→ Your objective: Write out the opening lines of the data word for word, up to and including the line with "ceiling('L'); ceiling('R')", and leave every picture and every later line out.

→ Data shown:
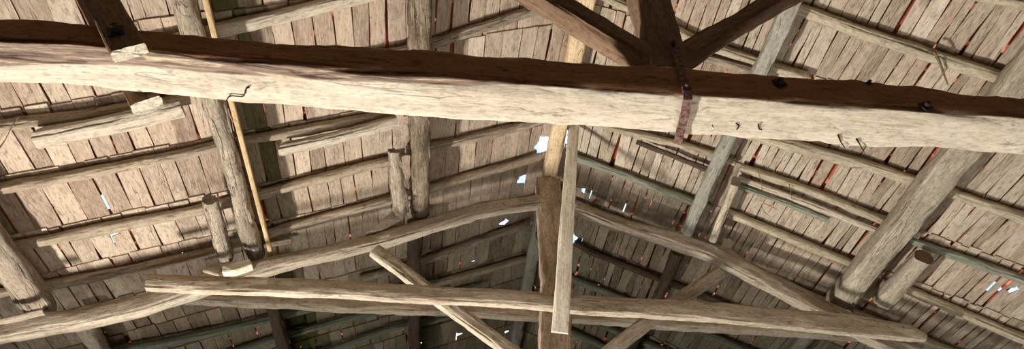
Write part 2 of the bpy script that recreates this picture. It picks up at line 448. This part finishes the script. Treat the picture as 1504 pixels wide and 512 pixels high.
    for i in range(nu):
        for j in range(ny):
            ua, ub = i*cu-.02, (i+1)*cu-.02; yy0, yy1 = Y0-.4+j*cu, Y0-.4+(j+1)*cu
            if in_hole(side, (ua+ub)/2, (yy0+yy1)/2, .05+.03*NZ.noise(V((ua*9, yy0*9, 2))), HT): continue
            base = len(verts)
            for u_, y_ in ((ua, yy0), (ub, yy0), (ub, yy1), (ua, yy1)):
                P = APEX + T*u_ + Nn*(.085+.012*math.sin(u_*31)); P.y = y_; verts.append(P)
            faces.append((base, base+1, base+2, base+3))
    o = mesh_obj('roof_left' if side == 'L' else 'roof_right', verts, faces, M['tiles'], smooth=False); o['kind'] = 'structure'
ceiling('L'); ceiling('R')

# ------------------------------------------------------------------ rafters
RD, RH = .052, .082
def rafter(side, pix, label, mat='rafter_l', w=.075, h=RH, ext=(0, 0), p=3.2, group=None, d=.10, xs=None, name='rafter', **kw):
    P = [onroof(side, x, y, d) for x, y in pix] if pix else [roof(side, x, y, d) for x, y in xs]
    P = [q + NRM[side]*(h/2) for q in P]
    if ext[0]: P.insert(0, P[0]+(P[0]-P[1]).normalized()*ext[0])
    if ext[1]: P.append(P[-1]+(P[-1]-P[-2]).normalized()*ext[1])
    o = timber(name, P, w, h, NRM[side], M[mat], seg=.05, p=p, lump=.01, rough=.008, chip=.008, wander=.007, **kw)
    return tag(o, label, 'rafter', group, 'thing')

rafter('L', [(310, 52), (510, 6)], 'broad pale rafter above the tie beam, right of the yellow-edged purlin', 'pale_log', .10, ext=(.75, .35))
rafter('L', [(0, 190), (280, 151)], 'grey rafter just under the tie beam at far left, a hewn log along it', 'rafter_l', .07, ext=(.9, .0))
rafter('L', [(300, 147), (630, 72), (800, 16)], 'dark rafter running up to the ridge above the middle of the tie beam', 'log', .085, ext=(0, .1))
rafter('L', [(0, 283), (290, 228), (345, 214), (580, 172)], 'long grey-brown rafter, second below the tie beam on the left slope', 'rafter_l', .075, ext=(.9, .0))
rafter('L', [(593, 169), (700, 140), (800, 118)], 'short rafter behind the tie beam just left of the ridge', 'rafter_l', .075, ext=(0, .1))
rafter('L', [(10, 370), (310, 310), (350, 298), (585, 238)], 'thick knotty rafter, third below the tie beam on the left slope', 'rafter_l', .095, ext=(.8, .0))
rafter('L', [(598, 226), (660, 216), (735, 198), (800, 180)], 'bowed dark rafter split along its top, left of the ridge below the tie beam', 'log', .075, ext=(0, .05))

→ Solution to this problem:
Write part 2 of the bpy script that recreates this picture. It picks up at line 448. This part finishes the script. Treat the picture as 1504 pixels wide and 512 pixels high.
    for i in range(nu):
        for j in range(ny):
            ua, ub = i*cu-.02, (i+1)*cu-.02; yy0, yy1 = Y0-.4+j*cu, Y0-.4+(j+1)*cu
            if in_hole(side, (ua+ub)/2, (yy0+yy1)/2, .05+.03*NZ.noise(V((ua*9, yy0*9, 2))), HT): continue
            base = len(verts)
            for u_, y_ in ((ua, yy0), (ub, yy0), (ub, yy1), (ua, yy1)):
                P = APEX + T*u_ + Nn*(.085+.012*math.sin(u_*31)); P.y = y_; verts.append(P)
            faces.append((base, base+1, base+2, base+3))
    o = mesh_obj('roof_left' if side == 'L' else 'roof_right', verts, faces, M['tiles'], smooth=False); o['kind'] = 'structure'
ceiling('L'); ceiling('R')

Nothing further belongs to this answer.